Singapore June 21 2023: Some of the largest financial institutions operating in Singapore are being punished for lapses associated with the fall of German payment services group Wirecard, after authorities found during a probe inadequate controls for money laundering.
The Monetary Authority of Singapore, the city-state’s central bank and financial regulator, said on Wednesday that it will impose penalties amounting to 3.8 million Singaporean dollars ($2.8 million) on Citibank, DBS Bank, OCBC Singapore and Swiss Life Singapore.
These financial institutions were found to have breached MAS’s money laundering and financing of terrorism regulations.
DBS, Singapore’s largest local bank by total assets, received the biggest fine of SG$2.6 million.
MAS imposed penalties of SG$600,000 on OCBC, SG$400,000 on Citibank and SG$ 200,000 on Swiss Life Singapore.
“As Singapore grows in importance as an international financial center, MAS expects our financial institutions to step up their controls against facilitating illicit financial flows,” Ho Hern Shin, MAS deputy managing director for financial supervision said on Wednesday.
In 2020, the Singaporean central bank ordered the local arm of Wirecard to shut down operations and to return all customer funds.
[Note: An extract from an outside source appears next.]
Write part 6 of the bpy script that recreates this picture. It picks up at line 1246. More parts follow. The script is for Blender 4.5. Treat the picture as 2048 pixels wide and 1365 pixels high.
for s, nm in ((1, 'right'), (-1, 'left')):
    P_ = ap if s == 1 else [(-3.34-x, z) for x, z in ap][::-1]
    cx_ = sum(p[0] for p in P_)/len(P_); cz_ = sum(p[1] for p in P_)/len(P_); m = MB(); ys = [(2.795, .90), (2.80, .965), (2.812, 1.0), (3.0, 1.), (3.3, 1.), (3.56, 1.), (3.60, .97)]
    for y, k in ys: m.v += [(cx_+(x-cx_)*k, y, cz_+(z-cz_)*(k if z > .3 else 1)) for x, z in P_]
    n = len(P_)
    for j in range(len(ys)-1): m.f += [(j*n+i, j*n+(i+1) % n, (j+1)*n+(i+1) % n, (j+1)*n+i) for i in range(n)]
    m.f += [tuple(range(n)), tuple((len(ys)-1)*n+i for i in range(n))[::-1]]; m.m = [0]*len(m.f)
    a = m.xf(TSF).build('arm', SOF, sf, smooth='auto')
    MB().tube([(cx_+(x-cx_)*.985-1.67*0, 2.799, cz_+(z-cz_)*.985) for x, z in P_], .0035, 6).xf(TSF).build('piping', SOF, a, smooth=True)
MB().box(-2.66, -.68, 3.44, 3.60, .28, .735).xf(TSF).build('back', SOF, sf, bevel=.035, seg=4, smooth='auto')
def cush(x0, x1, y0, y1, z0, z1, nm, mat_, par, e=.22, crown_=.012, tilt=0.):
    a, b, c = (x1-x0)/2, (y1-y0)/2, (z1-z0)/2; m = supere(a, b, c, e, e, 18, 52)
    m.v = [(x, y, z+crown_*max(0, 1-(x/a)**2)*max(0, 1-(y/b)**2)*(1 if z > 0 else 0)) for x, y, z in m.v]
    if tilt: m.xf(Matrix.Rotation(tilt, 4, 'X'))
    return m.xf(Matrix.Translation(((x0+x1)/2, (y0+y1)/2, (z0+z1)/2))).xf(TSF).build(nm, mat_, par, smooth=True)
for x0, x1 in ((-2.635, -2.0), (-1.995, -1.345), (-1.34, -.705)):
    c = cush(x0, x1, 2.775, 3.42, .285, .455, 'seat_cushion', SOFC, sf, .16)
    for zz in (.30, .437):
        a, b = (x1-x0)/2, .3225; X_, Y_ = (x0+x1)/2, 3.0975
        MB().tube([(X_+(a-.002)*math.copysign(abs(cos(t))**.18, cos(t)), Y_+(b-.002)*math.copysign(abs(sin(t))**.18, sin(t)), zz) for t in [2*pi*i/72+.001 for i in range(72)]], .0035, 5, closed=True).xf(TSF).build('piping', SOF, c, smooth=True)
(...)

Wirecard was embroiled in a multibillion-dollar accounting scandal, leading to its collapse into insolvency the same year.
The company offered payment processing services in Singapore for merchants as well as help issuing prepaid cards. Hailed as one of Europe's leading financial technology companies before its fall, Wirecard collapsed after money purportedly held in the Philippines could not be accounted for, with banks saying the funds did not exist.
MAS said on Wednesday that the financial institutions being punished have accepted the penalties for their lapses, with the breaches identified during its probe following news of irregularities relating to Wirecard financial statements.
Authorities said the financial institutions being penalized were found to have inadequate controls in place when they dealt with persons who were involved in transactions with -- or had links to -- Wirecard or its related parties.
For instance, MAS said DBS failed to maintain relevant and up-to-date customer due diligence and adequately establish the source of wealth of higher risk customers. On the part of Citibank, it said the bank failed to investigate unusually large transactions that had significantly exceeded one customer’s past transaction amounts.
Singapore has been stepping up efforts to counter money laundering in the Asian financial hub. In May, it passed a bill paving the way for a digital platform to be established on which banks will be required to share information on suspicious activity.
Most of the financial institutions being punished are part of the initiative, including DBS, OCBC and Citibank. These have around two years to voluntarily share information on the platform, after which the sharing is set to be made mandatory, with penalties to be imposed on banks that do not comply.
“The financial institutions have taken prompt remedial actions to address the deficiencies identified by MAS,” the central bank said in a news release on Wednesday. “These include enhancements to their procedures and processes, and training to improve staff’s vigilance in detecting and escalating risk concerns.”